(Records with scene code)
## Begin
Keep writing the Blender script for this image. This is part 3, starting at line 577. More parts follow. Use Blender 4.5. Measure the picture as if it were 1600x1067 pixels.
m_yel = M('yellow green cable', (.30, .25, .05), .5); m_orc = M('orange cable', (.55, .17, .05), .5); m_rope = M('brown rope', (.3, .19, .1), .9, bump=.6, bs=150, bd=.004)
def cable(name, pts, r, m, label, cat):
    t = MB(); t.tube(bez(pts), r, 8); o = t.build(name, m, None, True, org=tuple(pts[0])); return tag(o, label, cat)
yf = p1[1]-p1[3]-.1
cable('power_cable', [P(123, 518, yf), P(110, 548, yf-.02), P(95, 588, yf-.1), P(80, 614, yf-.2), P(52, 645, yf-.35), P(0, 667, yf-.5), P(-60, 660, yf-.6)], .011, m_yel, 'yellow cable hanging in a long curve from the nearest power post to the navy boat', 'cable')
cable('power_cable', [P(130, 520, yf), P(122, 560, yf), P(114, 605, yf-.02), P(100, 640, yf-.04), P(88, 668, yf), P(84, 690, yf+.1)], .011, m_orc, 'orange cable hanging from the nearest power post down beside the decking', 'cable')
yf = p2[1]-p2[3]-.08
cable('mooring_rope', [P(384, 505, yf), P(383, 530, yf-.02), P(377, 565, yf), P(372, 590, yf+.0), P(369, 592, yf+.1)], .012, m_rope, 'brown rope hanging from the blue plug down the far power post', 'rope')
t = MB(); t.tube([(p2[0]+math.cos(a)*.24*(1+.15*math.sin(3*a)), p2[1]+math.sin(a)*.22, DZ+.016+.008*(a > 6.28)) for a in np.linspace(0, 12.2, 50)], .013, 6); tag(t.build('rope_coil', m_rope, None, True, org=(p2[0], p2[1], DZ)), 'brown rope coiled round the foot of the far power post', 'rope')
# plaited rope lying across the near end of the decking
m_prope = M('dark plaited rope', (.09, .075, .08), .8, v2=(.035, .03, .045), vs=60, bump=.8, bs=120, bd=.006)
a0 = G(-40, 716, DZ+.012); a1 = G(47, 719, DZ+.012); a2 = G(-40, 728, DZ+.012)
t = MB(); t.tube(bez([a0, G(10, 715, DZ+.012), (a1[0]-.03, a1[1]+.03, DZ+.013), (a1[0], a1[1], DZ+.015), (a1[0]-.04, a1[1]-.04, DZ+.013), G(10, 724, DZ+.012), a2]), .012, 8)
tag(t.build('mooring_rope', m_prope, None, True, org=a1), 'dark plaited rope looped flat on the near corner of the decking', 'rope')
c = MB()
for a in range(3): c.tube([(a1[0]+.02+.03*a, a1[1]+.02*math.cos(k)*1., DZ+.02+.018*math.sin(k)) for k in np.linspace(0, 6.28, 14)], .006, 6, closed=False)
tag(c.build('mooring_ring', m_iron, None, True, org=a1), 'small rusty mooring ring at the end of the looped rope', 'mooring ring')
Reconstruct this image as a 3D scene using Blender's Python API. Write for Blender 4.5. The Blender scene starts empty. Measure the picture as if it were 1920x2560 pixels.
## End
Exercise task | Please reproduce every line of the material word for word.

Solution to this exercise |
Keep writing the Blender script for this image. This is part 3, starting at line 577. More parts follow. Use Blender 4.5. Measure the picture as if it were 1600x1067 pixels.
m_yel = M('yellow green cable', (.30, .25, .05), .5); m_orc = M('orange cable', (.55, .17, .05), .5); m_rope = M('brown rope', (.3, .19, .1), .9, bump=.6, bs=150, bd=.004)
def cable(name, pts, r, m, label, cat):
    t = MB(); t.tube(bez(pts), r, 8); o = t.build(name, m, None, True, org=tuple(pts[0])); return tag(o, label, cat)
yf = p1[1]-p1[3]-.1
cable('power_cable', [P(123, 518, yf), P(110, 548, yf-.02), P(95, 588, yf-.1), P(80, 614, yf-.2), P(52, 645, yf-.35), P(0, 667, yf-.5), P(-60, 660, yf-.6)], .011, m_yel, 'yellow cable hanging in a long curve from the nearest power post to the navy boat', 'cable')
cable('power_cable', [P(130, 520, yf), P(122, 560, yf), P(114, 605, yf-.02), P(100, 640, yf-.04), P(88, 668, yf), P(84, 690, yf+.1)], .011, m_orc, 'orange cable hanging from the nearest power post down beside the decking', 'cable')
yf = p2[1]-p2[3]-.08
cable('mooring_rope', [P(384, 505, yf), P(383, 530, yf-.02), P(377, 565, yf), P(372, 590, yf+.0), P(369, 592, yf+.1)], .012, m_rope, 'brown rope hanging from the blue plug down the far power post', 'rope')
t = MB(); t.tube([(p2[0]+math.cos(a)*.24*(1+.15*math.sin(3*a)), p2[1]+math.sin(a)*.22, DZ+.016+.008*(a > 6.28)) for a in np.linspace(0, 12.2, 50)], .013, 6); tag(t.build('rope_coil', m_rope, None, True, org=(p2[0], p2[1], DZ)), 'brown rope coiled round the foot of the far power post', 'rope')
# plaited rope lying across the near end of the decking
m_prope = M('dark plaited rope', (.09, .075, .08), .8, v2=(.035, .03, .045), vs=60, bump=.8, bs=120, bd=.006)
a0 = G(-40, 716, DZ+.012); a1 = G(47, 719, DZ+.012); a2 = G(-40, 728, DZ+.012)
t = MB(); t.tube(bez([a0, G(10, 715, DZ+.012), (a1[0]-.03, a1[1]+.03, DZ+.013), (a1[0], a1[1], DZ+.015), (a1[0]-.04, a1[1]-.04, DZ+.013), G(10, 724, DZ+.012), a2]), .012, 8)
tag(t.build('mooring_rope', m_prope, None, True, org=a1), 'dark plaited rope looped flat on the near corner of the decking', 'rope')
c = MB()
for a in range(3): c.tube([(a1[0]+.02+.03*a, a1[1]+.02*math.cos(k)*1., DZ+.02+.018*math.sin(k)) for k in np.linspace(0, 6.28, 14)], .006, 6, closed=False)
tag(c.build('mooring_ring', m_iron, None, True, org=a1), 'small rusty mooring ring at the end of the looped rope', 'mooring ring')
Reconstruct this image as a 3D scene using Blender's Python API. Write for Blender 4.5. The Blender scene starts empty. Measure the picture as if it were 1920x2560 pixels.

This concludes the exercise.